Ce père, volage de tradition coutumière et familiale, de Marceline à Marinette puis de Marinette à Svetlana, puis de Svetlana à Rosy, finira seul ; Serge apercevra la belle Svetlana embarquer pour la Corse où elle ouvrira un restaurant thaïlandais à Porto-Vecchio.

C'est ainsi que l'homme démasqué découvrit ses valises, " sur le palier et sur la porte un nouveau verrou qu'aucune de ses clés n'ouvrait, son propre père, venait de sonner la fin du vaudeville.
L'affaire avait bien mal commencé. Sous la plume de Jean-Paul Sartre, nous trouvons cette phrase étrange : "personne à commencer par moi, ne savait ce que j'étais venu foutre sur cette terre". Cette petite phrase qui figure dans les Mots reçoit une belle réplique, "quand mon père émergeant d'un songe" dit soudain, page 75, "j'aimerais tellement avoir un enfant. Ma mère alors lui rappela : Mais... tu as un fils, il est là, dit ma mère, en me désignant, bébé rose de six mois qui prend son biberon".


Quand la vie commence de travers il ne faut plus s'étonner que le jeune Hervé le Tellier, décide de partir, deux jours après ses 18 ans. Patrick Modiano écrivit à son père une lettre, Monsieur j'ai l'honneur de vous annoncer que dorénavant je n'aurais plus de relations avec vous. Ici Hervé téléphona à Serge qui écouta en silence.


Nous priver de ces quelques années passées avec son papa Guy eut été une faute de goût, en nous privant de quelques belles anecdotes. Très attaché à son radio tourne-disques Pathé Marconi, le faible Guy, s'est vu par ma mère, cette folle, sa femme de surcroît, vilipendé avec fureur et mépris : "des souvenirs des souvenirs non mais je vais t'en fabriquer moi des souvenirs" le meuble sous le signe Pathé Marconi fut sauvé de la tourmente par le jeune Hervé derrière le signe Pathé Marconi est écrit la voix de son maître.


Fallait-il qu'il se confesse , Qu'il se révolte dans ce contexte déliquescent où chaque histoire, chaque souvenir cachait, une autre histoire et d'autres souvenirs ? Dans ce présent totalement flou, comme la chute de la maison le Tellier (Stylos à plumes), et ce présent totalement faux, le jeune observateur de ses pairs note, fait semblant, simule cachant ses véritables sentiments observant avec délectation ce monde artificiel dont il ne dénouera toute la réalité que bien des années plus tard.
Sa mère avait même caché au grand-père la mort de son fils, et celle du cadet alors, "elle brodait elle brodait avec ardeur".
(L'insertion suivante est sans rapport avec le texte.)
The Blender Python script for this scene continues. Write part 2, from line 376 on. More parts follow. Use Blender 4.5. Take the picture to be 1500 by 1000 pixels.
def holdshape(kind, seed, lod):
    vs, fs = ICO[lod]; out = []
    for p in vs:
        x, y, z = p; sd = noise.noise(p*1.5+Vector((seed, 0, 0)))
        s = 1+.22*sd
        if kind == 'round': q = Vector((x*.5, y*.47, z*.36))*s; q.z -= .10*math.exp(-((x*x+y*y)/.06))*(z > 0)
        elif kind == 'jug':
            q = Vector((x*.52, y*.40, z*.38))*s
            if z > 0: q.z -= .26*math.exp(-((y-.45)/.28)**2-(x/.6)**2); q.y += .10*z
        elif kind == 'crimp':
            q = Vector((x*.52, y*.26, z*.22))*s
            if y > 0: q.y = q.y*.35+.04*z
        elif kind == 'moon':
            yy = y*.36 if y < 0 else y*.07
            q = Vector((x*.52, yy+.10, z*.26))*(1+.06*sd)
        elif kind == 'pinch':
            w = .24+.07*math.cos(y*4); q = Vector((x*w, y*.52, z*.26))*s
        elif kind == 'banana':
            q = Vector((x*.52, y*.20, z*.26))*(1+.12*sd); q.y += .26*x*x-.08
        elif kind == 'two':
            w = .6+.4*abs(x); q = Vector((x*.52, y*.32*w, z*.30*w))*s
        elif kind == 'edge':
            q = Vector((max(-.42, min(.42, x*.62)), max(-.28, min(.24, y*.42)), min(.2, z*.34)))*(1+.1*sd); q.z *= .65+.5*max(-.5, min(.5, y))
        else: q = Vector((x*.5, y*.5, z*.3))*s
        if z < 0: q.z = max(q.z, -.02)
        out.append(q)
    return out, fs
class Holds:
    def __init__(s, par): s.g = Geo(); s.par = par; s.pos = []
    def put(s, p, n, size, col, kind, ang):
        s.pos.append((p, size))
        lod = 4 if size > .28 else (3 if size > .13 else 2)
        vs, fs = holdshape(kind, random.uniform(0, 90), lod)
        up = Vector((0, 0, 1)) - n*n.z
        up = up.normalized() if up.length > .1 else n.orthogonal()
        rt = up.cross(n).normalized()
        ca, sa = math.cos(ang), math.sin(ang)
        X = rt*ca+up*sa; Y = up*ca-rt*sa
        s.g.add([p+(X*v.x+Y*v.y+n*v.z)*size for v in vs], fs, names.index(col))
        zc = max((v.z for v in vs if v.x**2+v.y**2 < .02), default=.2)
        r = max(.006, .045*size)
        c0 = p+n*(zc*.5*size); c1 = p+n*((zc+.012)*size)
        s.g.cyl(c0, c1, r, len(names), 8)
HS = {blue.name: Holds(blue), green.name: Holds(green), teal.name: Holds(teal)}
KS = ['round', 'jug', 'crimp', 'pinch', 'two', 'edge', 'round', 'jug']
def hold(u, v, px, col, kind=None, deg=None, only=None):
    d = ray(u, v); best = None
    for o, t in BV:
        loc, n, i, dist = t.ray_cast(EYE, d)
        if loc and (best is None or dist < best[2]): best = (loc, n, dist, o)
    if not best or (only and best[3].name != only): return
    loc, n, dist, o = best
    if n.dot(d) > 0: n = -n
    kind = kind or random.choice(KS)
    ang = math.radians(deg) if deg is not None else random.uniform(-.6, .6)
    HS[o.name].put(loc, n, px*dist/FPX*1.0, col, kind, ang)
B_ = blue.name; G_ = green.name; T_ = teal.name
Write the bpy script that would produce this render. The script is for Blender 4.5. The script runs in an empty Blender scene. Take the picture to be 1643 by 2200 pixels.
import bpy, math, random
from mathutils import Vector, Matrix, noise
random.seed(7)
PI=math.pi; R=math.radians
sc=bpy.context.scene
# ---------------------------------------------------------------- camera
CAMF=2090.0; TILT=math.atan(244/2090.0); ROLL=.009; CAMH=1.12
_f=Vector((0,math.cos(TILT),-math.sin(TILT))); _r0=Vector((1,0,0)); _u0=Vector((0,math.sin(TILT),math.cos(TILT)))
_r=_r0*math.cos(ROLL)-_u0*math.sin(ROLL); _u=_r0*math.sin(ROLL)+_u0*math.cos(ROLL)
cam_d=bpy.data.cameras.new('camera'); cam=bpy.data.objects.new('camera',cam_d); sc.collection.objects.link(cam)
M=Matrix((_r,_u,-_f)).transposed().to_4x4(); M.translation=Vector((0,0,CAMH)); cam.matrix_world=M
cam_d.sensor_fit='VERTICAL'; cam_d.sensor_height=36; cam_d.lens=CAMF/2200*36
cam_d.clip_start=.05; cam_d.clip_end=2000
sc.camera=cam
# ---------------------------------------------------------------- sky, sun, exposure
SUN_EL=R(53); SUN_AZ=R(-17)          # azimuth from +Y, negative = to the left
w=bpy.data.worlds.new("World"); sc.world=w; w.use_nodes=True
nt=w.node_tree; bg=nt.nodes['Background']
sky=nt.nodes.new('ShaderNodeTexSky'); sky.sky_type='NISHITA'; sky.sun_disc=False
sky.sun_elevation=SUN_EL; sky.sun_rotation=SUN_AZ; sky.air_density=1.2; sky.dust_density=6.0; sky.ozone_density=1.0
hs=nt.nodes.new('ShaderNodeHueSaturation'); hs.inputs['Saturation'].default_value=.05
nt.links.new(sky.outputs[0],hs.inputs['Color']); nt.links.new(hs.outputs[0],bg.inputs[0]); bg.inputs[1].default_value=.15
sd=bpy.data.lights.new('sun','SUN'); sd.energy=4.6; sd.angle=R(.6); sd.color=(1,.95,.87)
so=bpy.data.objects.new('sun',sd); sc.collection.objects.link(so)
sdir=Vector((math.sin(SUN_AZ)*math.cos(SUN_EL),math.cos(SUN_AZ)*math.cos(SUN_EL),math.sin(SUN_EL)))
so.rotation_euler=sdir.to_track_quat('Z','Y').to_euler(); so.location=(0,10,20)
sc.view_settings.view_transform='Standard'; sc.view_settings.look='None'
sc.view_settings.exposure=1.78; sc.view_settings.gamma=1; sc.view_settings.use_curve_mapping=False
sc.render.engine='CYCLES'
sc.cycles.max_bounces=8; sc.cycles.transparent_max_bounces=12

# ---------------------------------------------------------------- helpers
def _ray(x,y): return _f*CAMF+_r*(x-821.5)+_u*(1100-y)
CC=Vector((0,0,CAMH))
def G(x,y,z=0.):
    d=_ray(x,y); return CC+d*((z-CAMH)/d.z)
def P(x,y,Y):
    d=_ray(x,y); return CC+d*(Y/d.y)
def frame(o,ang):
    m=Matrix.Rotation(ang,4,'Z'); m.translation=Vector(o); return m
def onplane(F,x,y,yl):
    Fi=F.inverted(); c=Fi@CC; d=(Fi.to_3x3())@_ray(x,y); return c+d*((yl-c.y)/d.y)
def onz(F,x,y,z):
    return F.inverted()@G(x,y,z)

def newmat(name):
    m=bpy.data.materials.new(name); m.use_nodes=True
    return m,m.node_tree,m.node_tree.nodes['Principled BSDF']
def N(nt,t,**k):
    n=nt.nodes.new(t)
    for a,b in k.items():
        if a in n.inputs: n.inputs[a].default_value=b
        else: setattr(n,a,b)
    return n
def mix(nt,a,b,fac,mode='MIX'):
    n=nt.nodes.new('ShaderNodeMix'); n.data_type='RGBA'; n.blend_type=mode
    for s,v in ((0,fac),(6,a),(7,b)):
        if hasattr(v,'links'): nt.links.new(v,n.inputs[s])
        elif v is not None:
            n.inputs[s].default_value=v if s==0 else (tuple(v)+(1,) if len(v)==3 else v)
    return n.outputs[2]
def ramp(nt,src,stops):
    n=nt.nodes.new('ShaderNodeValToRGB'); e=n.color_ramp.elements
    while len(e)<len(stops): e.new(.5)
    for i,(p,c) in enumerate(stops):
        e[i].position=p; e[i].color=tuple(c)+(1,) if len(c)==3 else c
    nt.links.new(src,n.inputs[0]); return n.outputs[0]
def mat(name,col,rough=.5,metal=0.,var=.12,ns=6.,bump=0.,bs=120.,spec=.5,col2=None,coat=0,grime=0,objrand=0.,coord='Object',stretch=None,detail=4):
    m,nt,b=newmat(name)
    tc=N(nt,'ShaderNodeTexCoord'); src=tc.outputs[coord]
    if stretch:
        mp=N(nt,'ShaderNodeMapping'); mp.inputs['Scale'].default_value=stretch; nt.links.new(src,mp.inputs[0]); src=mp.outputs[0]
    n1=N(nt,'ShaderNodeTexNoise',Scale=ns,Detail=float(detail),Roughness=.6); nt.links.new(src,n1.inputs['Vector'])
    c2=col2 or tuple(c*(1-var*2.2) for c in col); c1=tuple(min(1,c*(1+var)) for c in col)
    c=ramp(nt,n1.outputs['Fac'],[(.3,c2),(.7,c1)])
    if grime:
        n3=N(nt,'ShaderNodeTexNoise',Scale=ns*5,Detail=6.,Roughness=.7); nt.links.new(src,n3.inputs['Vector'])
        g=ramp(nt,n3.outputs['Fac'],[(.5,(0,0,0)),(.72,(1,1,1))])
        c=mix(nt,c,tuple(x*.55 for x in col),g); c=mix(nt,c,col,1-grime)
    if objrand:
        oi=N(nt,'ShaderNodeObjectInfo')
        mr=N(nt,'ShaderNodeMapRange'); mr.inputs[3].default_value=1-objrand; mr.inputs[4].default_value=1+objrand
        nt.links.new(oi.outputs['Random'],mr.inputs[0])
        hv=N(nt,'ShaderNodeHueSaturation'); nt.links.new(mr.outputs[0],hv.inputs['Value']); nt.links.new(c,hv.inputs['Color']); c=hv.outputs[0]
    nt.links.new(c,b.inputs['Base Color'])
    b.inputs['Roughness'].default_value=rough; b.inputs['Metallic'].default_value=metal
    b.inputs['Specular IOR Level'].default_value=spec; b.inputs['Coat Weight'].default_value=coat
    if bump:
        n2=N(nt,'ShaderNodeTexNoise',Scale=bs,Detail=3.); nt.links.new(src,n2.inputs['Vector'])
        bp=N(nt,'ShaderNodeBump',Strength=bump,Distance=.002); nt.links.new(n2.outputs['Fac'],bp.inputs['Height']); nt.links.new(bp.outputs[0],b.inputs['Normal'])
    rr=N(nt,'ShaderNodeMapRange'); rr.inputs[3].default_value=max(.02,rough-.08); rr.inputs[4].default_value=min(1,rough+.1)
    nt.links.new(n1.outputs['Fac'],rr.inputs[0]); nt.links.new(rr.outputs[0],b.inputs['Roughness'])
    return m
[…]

La fin aurait du être ensoleillée par la beauté de la belle jeune femme, Piette, et tout était en place pour une fin heureuse jusqu'au moment où il évoque son suicide.
"Piette était enceinte de quatre mois quand elle se jeta sous un train." 
Certes elle était de santé fragile et souffrait de troubles dépressifs. Elle sortait de l'hôpital lui avait laissé un message sur le répondeur: "Viens me chercher, vite, je t'aime". Il n'était pas allé la chercher. 

Très vite il a compris, elle s'est suicidée.


Pour achever ce livre, il lui faut affronter la fragilité de l'enfance, la fragilité des sentiments et plus encore de la vie, son regard à distance qui l'a façonné donne à ces dernières pages une émotion intarissable. Il affronte sa famille une dernière fois peut-être comme le point d'orgue d'une enfance qui ne pouvait se terminer qu'en impasse, sa mère ne trouvant que ces mots, "elle avait tout de même un drôle de prénom".


La digue se rompt, Hervé entre deux picotements d'yeux, ajoute : "je ne m'inscris nulle part. J'ai décidé de n'être rien. Rien n'est plus tabou que le désamour et l'éloignement. Je suis fait de bric et de broc. Un enfant n'a parfois que le choix de la fuite." P 221.